CFP Board also proposes to modify Article 17.1 of the Procedural Rules to enable the Enforcement Team to provide a CFP® professional’s firm with updates on the status of investigations involving their professionals. This is in response to requests from several firms, through their trade association, the Securities Industry and Financial Markets Association. In addition, CFP Board is proposing a technical revision to clarify when a candidate for CFP® certification who files a Fitness Petition may have their fee refunded. Finally, CFP Board is proposing changes that would require an individual seeking reinstatement after a suspension to demonstrate that they would be eligible for certification under the Fitness Standards if they were a candidate for CFP® certification.

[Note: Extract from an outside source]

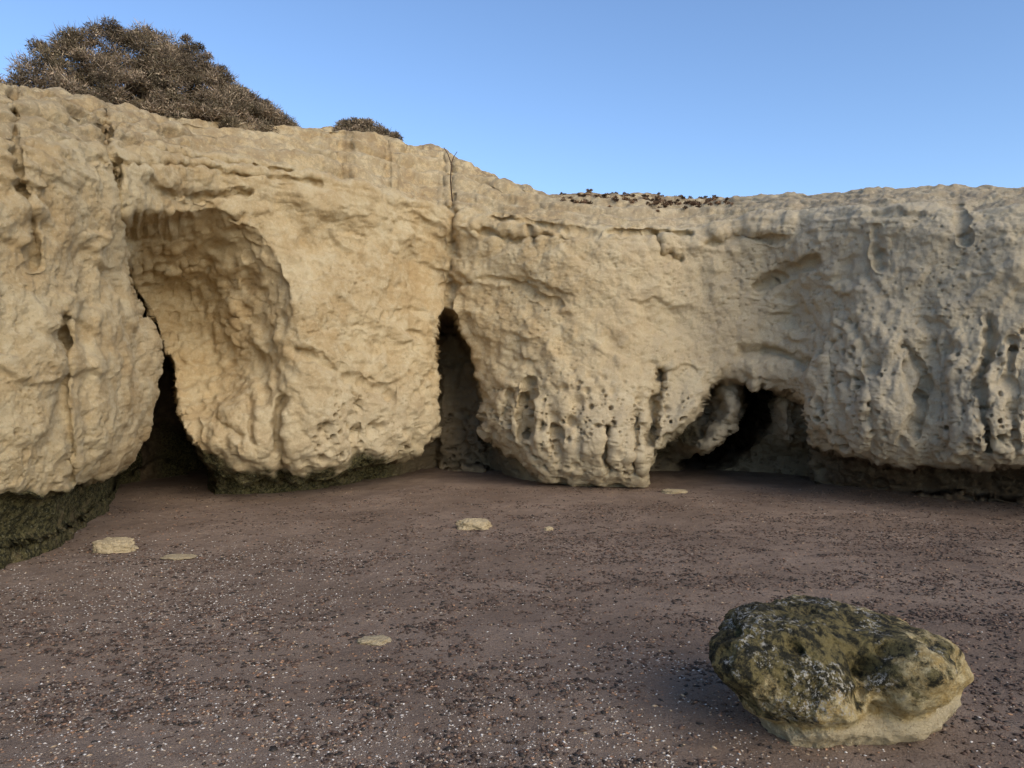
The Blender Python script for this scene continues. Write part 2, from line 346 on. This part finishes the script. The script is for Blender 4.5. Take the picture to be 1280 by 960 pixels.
by=3.55+skew+dep[:,None]*np.sign(st)*np.abs(st)**e*.92
bz=zl[:,None]+0*bx
B=np.stack([bx,by,bz],-1)
cen=np.array([1.55,3.55,.2]); dirn=B-cen; dirn/=np.linalg.norm(dirn,axis=-1)[...,None]
x,y,z=B[...,0],B[...,1],B[...,2]
def gb(cx_,cy_,cz_,s): return np.exp(-((x-cx_)**2+(y-cy_)**2+(z-cz_)**2)/s**2)
dd=.10*fbm(x*2.4,y*2.4,z*3.0,2)+.05*fbm(x*4.5,y*4.5,z*4.5+2,4,True)*sm(.05,.25,z)+.03*fbm(x*12,y*12,z*12,4)
dd+=.12*gb(1.75,3.25,.36,.15)-.14*gb(1.5,3.2,.33,.10)+.08*gb(1.15,3.35,.38,.16)-.09*gb(1.95,3.3,.30,.07)+.09*gb(2.05,3.45,.22,.12)-.12*gb(1.6,3.15,.17,.09)+.05*gb(1.35,3.2,.22,.1)
wb=worley(x*6.5,y*6.5,z*6.5,.5); dd-=.06*(1-sm(.1,.7,wb))*sm(.1,.25,z)
wl=.12+.1*(x-1.4)+.04*fbm(x*3,y*3,z*0,2)
dd-=.035*np.exp(-((z-wl)/.04)**2)
B=B+dirn*dd[...,None]*sm(0,.1,tz)[:,None,None]**.3
hg=(z/.5)*.75+.2*fbm(x*3+4,y*3,z*3,3)-.42*sm(1.6,2.1,x)+.14*sm(1.5,1.0,x)-.3*sm(.12,.0,z)
make_obj('foreground_boulder',B.reshape(-1,3),gridfaces(nrb,ncb,True),bm,dict(hgt=hg,skirt=sm(.0,-.03,z-wl)))

# small stones
m=M('pale_stone'); c=m.mix(m.noise(20,6,.7),(.36,.27,.15),(.56,.46,.29)); c=m.mix(m.rng(m.noise(60,4,.7),.52,.65,0,.6),c,(.19,.14,.09)); m.put(c,m.b.inputs['Base Color']); m.put(m.bump(m.noise(40,6,.75),.02),m.b.inputs['Normal']); sm_=m.m
def stone(px_,py_,wpx,hpx,seed,name='beach_stone'):
    d=CH*F/(py_-480); X=(px_-640)*d/F; w=wpx*d/F/2; h=hpx*d/F
    nr_,nc_=60,90; v=np.linspace(0,math.pi,nr_)[:,None]; t_=np.linspace(0,2*math.pi,nc_,endpoint=False)[None]
    q_=np.stack([np.sin(v)*np.cos(t_),np.sin(v)*np.sin(t_),-np.cos(v)+0*t_],-1)
    q_=np.sign(q_)*np.abs(q_)**.75
    r=1+.5*fbm(q_[...,0]*1.3+seed,q_[...,1]*1.3,q_[...,2]*1.3,5)+.15*fbm(q_[...,0]*3+seed,q_[...,1]*3,q_[...,2]*3,3,True)
    q_=q_*r[...,None]*np.array([w,w*.7,h*.6])*.9; q_+=np.array([X,d+w*.6,h*.2+float(gh(X,d))])
    make_obj(name,q_.reshape(-1,3),gridfaces(nr_,nc_,True),sm_)
stone(592,662,42,15,1); stone(135,692,50,20,4); stone(465,804,40,7,8); stone(218,699,40,3,12); stone(845,617,30,5,15); stone(686,664,11,6,21)

# ---------------------------------------------------------------- shrubs
m=M('dry_shrub_twigs'); m.put(m.attr('col',True),m.b.inputs['Base Color']); tw=m.m
def shrub(name,clumps,per,seed,tint=(1,1,1)):
    r=np.random.default_rng(seed); C=np.array(clumps); nC=len(C)
    ci=np.repeat(np.arange(nC),per); n=len(ci); c=C[ci]; R=c[:,3]
    dm=r.normal(size=(n,3)); dm[:,2]=np.abs(dm[:,2])*.9+.15; dm/=np.linalg.norm(dm,axis=1)[:,None]
    rad=R*r.random(n)**.55
    start=c[:,:3]+dm*rad[:,None]*.75
    dr=dm+.75*r.normal(size=(n,3)); dr/=np.linalg.norm(dr,axis=1)[:,None]
    ln=R*(.12+.5*r.random(n)**2)
    end=start+dr*ln[:,None]
    sd=np.cross(dr,r.normal(size=(n,3))); sd/=np.linalg.norm(sd,axis=1)[:,None]
    isleaf=r.random(n)<.4
    wd=np.where(isleaf,.006+.006*r.random(n),.0016+.0025*r.random(n))
    end=np.where(isleaf[:,None],start+dr*.03,end)
    mid=(start+end)/2+sd*.004
    Vv=np.stack([start-sd*wd[:,None]*.6,start+sd*wd[:,None]*.6,mid+sd*wd[:,None],end],1).reshape(-1,3)
    cc=np.array([(.36,.265,.18),(.26,.19,.13),(.46,.36,.25),(.16,.13,.08),(.20,.16,.10),(.13,.095,.068)])*np.array(tint)
    tone=r.random(nC)
    k=r.integers(0,6,n); k=np.where((tone[ci]<.25)&(r.random(n)<.7),3+(r.random(n)<.5),k)
    col=cc[k]*(.6+.6*r.random((n,1)))*(.45+.95*r.random(nC))[ci][:,None]; col=np.concatenate([col,np.ones((n,1))],1)
    return make_obj(name,Vv,np.arange(4*n).reshape(-1,4),tw,cols=dict(col=np.repeat(col,4,0)))
def dome(prof,dcs,dr,n,seed,rs,rmin=.06):
    r=np.random.default_rng(seed); prof=np.array(prof,float); out=[]
    p=prof[0,0]+(prof[-1,0]-prof[0,0])*r.random(n); u=r.random(n)*2-1; dc=np.interp(p,[prof[0,0],prof[-1,0]],dcs); d=dc+dr*u
    X=(p-640)*dc/F; gz=topz(X,d)
    zt=CH+(480-np.interp(p,prof[:,0],prof[:,1]))*dc/F
    lump=1-.10*sm(-.1,.4,perlin(X*2.1+seed,d*2.1,0*X))
    for i in range(n):
        H=max((zt[i]-gz[i])*lump[i],.05)*math.sqrt(max(0,1-u[i]**2)); 
        R=min(rs*(.5+.9*r.random()),H*.6+rmin)
        f=1-r.random()**1.6
        out.append((X[i],d[i],gz[i]+max(0,(H-R*1.05)*f),R))
    return out
shrub('dry_shrub',dome([(52,92),(57,66),(70,48),(90,37),(125,29),(180,21),(222,30),(252,52),(282,84),(310,108),(340,128),(366,146)],(10.6,12.7),1.15,640,3,.25),400,3)
shrub('dry_shrub',dome([(426,158),(436,150),(450,144),(468,147),(482,158),(498,174)],(13.3,13.4),.4,100,5,.17,.1),220,5)
shrub('dry_shrub',dome([(-60,80),(-25,74),(0,86),(6,98)],(8.9,8.9),.4,40,6,.2),300,6)
shrub('low_scrub',dome([(700,256),(742,254),(780,253),(850,254),(905,257)],(12.8,12.8),.8,200,9,.055,.02),90,9,(.75,.6,.52))
def tube(pts,r0):
    k=6; pts=np.array(pts,float); V_=[]
    for i,p_ in enumerate(pts):
        rr=r0*(1-.6*i/len(pts)); a=np.linspace(0,2*math.pi,k,endpoint=False); V_.append(p_+np.stack([np.cos(a)*rr,np.sin(a)*rr,0*a],-1))
    return np.concatenate(V_),gridfaces(len(pts),k,True)
m=M('dead_stalk'); m.b.inputs['Base Color'].default_value=(.09,.06,.04,1)
d=12.0; zf=lambda py:CH+(480-py)*d/F; xf=lambda p_:(p_-640)*d/F
v1,f1=tube([(xf(564),d+.3,zf(250)),(xf(563),d,zf(225)),(xf(565),d-.1,zf(208)),(xf(561),d-.1,zf(196)),(xf(556),d-.15,zf(188))],.012)
v2,f2=tube([(xf(564),d-.1,zf(208)),(xf(568),d-.1,zf(198)),(xf(572),d-.1,zf(192))],.009)
make_obj('dead_plant_stalk',np.concatenate([v1,v2]),np.concatenate([f1,f2+len(v1)]),m.m)

# ---------------------------------------------------------------- light, sky, camera
sd=Vector((.56,-.73,.50)).normalized()
el=math.asin(sd.z); az=math.atan2(sd.x,sd.y)
w=bpy.data.worlds.new('World'); bpy.context.scene.world=w; w.use_nodes=True
nt_=w.node_tree; bg=nt_.nodes['Background']; s=nt_.nodes.new('ShaderNodeTexSky'); s.sky_type='NISHITA'; s.sun_disc=False
s.sun_elevation=el; s.sun_rotation=az; s.altitude=0; s.air_density=1.0; s.dust_density=.5; s.ozone_density=2.2
mx=nt_.nodes.new('ShaderNodeMix'); mx.data_type='RGBA'; mx.blend_type='MULTIPLY'; mx.inputs[0].default_value=1
nt_.links.new(s.outputs[0],mx.inputs[6]); mx.inputs[7].default_value=(1.25,1.36,1.52,1)
nt_.links.new(mx.outputs[2],bg.inputs[0]); bg.inputs[1].default_value=.15
sl=bpy.data.lights.new('sun','SUN'); sl.energy=3.0; sl.angle=math.radians(55); sl.color=(1,.84,.61)
so=bpy.data.objects.new('sun',sl); so.rotation_euler=sd.to_track_quat('Z','Y').to_euler(); bpy.context.scene.collection.objects.link(so)
cam=bpy.data.cameras.new('camera'); co=bpy.data.objects.new('camera',cam); bpy.context.scene.collection.objects.link(co)
co.location=(0,0,CH); co.rotation_euler=(math.pi/2,0,0); cam.sensor_width=36; cam.lens=F/1280*36; cam.clip_end=3000; cam.clip_start=.05
bpy.context.scene.camera=co
vs=bpy.context.scene.view_settings; vs.view_transform='Standard'; vs.look='None'; vs.exposure=0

Review a redlined copy of the proposed changes to the Procedural Rules
Proposed Revisions to the Sanction Guidelines
CFP Board proposes changes to the Sanction Guidelines to clarify that if a CFP® professional engages in misconduct that would bar a candidate from obtaining CFP® certification, then the DEC may not mitigate (lower) the sanction. The additions apply to three kinds of misconduct — Lack of Integrity, Forgery Without Authorization, and Fraud or Misrepresentation involving Professional Services — for which the sanction guideline is a revocation.

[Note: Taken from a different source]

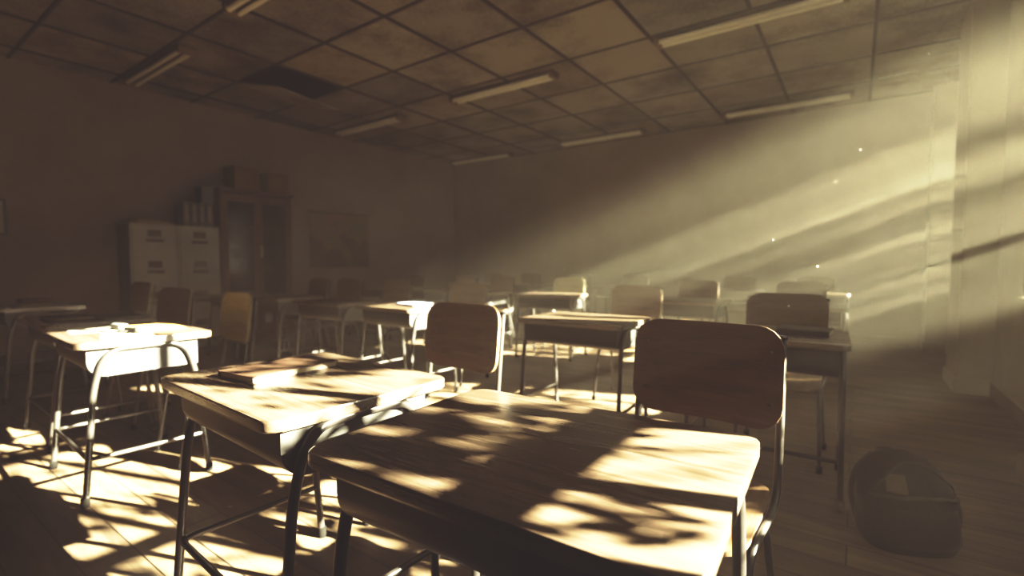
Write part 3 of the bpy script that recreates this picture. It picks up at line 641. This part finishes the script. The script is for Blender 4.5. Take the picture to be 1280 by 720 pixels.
# ------------------------------------------------------------------ school bag slumped on the aisle floor
def make_bag(loc, rz):
    t = thing('school_bag', 'dark slumped school bag with a pale patch on the aisle floor', 'bag', loc, rz)
    s = MB(); rings = []; nz, ns = 16, 32
    def surf(v_, a):
        # v 0..1 base to crown; a angle.  x wide, y deep; leans back and sags
        e = 2.6
        prof_w = 0.172 * (1 - 0.04 * v_ - 0.10 * math.sin(v_ * PI * .5) ** 3) * (1 - v_ ** 5) ** 0.42 if v_ < 1 else 0.0
        prof_d = 0.118 * (1 + 0.10 * math.sin(v_ * PI)) * (1 - v_ ** 4) ** 0.5 if v_ < 1 else 0.0
        if v_ < 0.08: k_ = 0.9 + 0.1 * v_ / 0.08; prof_w *= k_; prof_d *= k_
        ca, sa = math.cos(a), math.sin(a)
        x = prof_w * math.copysign(abs(ca) ** (2 / e), ca); y = prof_d * math.copysign(abs(sa) ** (2 / e), sa)
        z = 0.365 * (v_ ** 0.9)
        x += -0.022 * v_ ** 1.5; y += 0.03 * v_ ** 1.4
        wr = 0.006 * math.sin(5 * a + 9 * v_) * math.sin(PI * v_) + 0.004 * math.sin(11 * a - 14 * v_) * math.sin(PI * v_)
        return Vector((x + wr * ca, y + wr * sa, z + 0.001))
    for i in range(nz + 1):
        v_ = min(i / nz, 0.997); rings.append([s.bm.verts.new(surf(v_, 2 * PI * k / ns)) for k in range(ns)])
    for a, b_ in zip(rings, rings[1:]):
        for k in range(ns): s.bm.faces.new((a[k], a[(k + 1) % ns], b_[(k + 1) % ns], b_[k]))
    s.bm.faces.new(rings[0][::-1]); s.bm.faces.new(rings[-1])
    body = s.build('bag_body', M['bag'], t)
    def line(pts, r, name, m_, off=0.004):
        P = []
        for v_, a in pts:
            p = surf(v_, a); c_ = surf(v_, a + PI); d = (p - c_).normalized(); P.append(p + d * off)
        return MB().tube(P, r, 6).build(name, m_, t)
    fr = -PI / 2
    line([(0.54 + 0.0 * k + 0.05 * math.sin(k / 24 * PI), fr - 1.25 + 2.5 * k / 24) for k in range(25)], 0.008, 'band', M['bag_trim'], 0.002)
    line([(0.93 - 0.34 * (abs(k / 24 - .5) * 2) ** 2, fr - 1.1 + 2.2 * k / 24) for k in range(25)], 0.0045, 'zip', M['bag_trim'], 0.003)
    # front pocket
    pk = MB(); g = []
    for i in range(9):
        row = []
        for k in range(13):
            v_ = 0.07 + 0.40 * i / 8; a = fr - 0.80 + 1.6 * k / 12
            p = surf(v_, a); d = (p - surf(v_, a + PI)).normalized()
            b_ = 0.03 * (1 - (2 * k / 12 - 1) ** 4) * (1 - (2 * i / 8 - 1) ** 4)
            row.append(pk.bm.verts.new(p + d * (b_ + 0.0005)))
        g.append(row)
    for i in range(8):
        for k in range(12): pk.bm.faces.new((g[i][k], g[i][k + 1], g[i + 1][k + 1], g[i + 1][k]))
    pk.build('pocket', M['bag'], t)
    pt = MB(); g = []
    for i in range(6):
        row = []
        for k in range(6):
            v_ = 0.63 + 0.18 * i / 5; a = fr - 0.72 + 0.5 * k / 5; p = surf(v_, a); d = (p - surf(v_, a + PI)).normalized(); row.append(pt.bm.verts.new(p + d * 0.004))
        g.append(row)
    for i in range(5):
        for k in range(5): pt.bm.faces.new((g[i][k], g[i][k + 1], g[i + 1][k + 1], g[i + 1][k]))
    pt.build('patch', M['bag_patch'], t)
    p = surf(0.86, PI / 2); MB().tube([p + Vector((-0.035, 0, 0)), p + Vector((-0.03, 0.035, 0.012)), p + Vector((0.03, 0.035, 0.012)), p + Vector((0.035, 0, 0))], 0.007, 8, 0.02).build('carry_loop', M['bag_trim'], t)
    for sx in (-1, 1):
        P = [surf(0.86, PI / 2 - sx * .5) + Vector((0, 0.008, 0)), surf(0.6, PI / 2 - sx * .75) + Vector((0, 0.055, 0)), surf(0.3, PI / 2 - sx * .75) + Vector((0, 0.05, 0)), surf(0.08, PI / 2 - sx * .8) + Vector((0, 0.006, 0))]
        MB().tube(P, 0.012, 8, 0.08).build('shoulder_strap', M['bag_trim'], t)
    return t
make_bag((0.195, 2.47, 0.0), R(26))

# ------------------------------------------------------------------ outside: ground and a leafy tree before the windows
struct('ground', MB().box((6.3, 4.0, -0.15), (10.0, 20.0, 0.1)), M['soil'], 'dry ground outside the windows', smooth=False)
rng = random.Random(21)
def clumps(n, y0, y1, z0, z1, s0, s1): return [(rng.uniform(y0, y1), rng.uniform(z0, z1), rng.uniform(s0, s1)) for _ in range(n)]
CL = clumps(17, 0.7, 3.2, 0.8, 2.8, 0.09, 0.18)
WIDE = [(1.35, 2.35, .38, .28), (0.9, 1.95, .3, .15), (4.4, 1.70, .5, .05), (4.7, 2.30, .4, .05), (7.1, 2.02, 1.0, .10), (6.8, 1.45, .7, .06), (7.4, 2.68, .8, .05), (7.2, 1.05, .6, .05), (6.7, 1.74, .4, .06)]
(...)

Review a redlined copy of the proposed changes to the Sanction Guidelines
Together, the proposed updates to the Fitness Standards, Procedural Rules and Sanction Guidelines refine the standards that determine when a Fitness Petition is required, how Petitions are reviewed and how sanctions are applied. All proposed updates are designed to strengthen the efficiency and consistency of CFP Board’s enforcement and certification processes.
CFP Board welcomes all input on the proposed revisions. Comments can be submitted to CFP Board through an online form. CFP Board will post all comments on CFP.net with the commenter's name and the date submitted. The deadline for comments is Thursday, April 30, 2026.
CFP Board will review comments and determine what changes, if any, to make to the proposed revised Fitness Standards, Procedural Rules and Sanction Guidelines.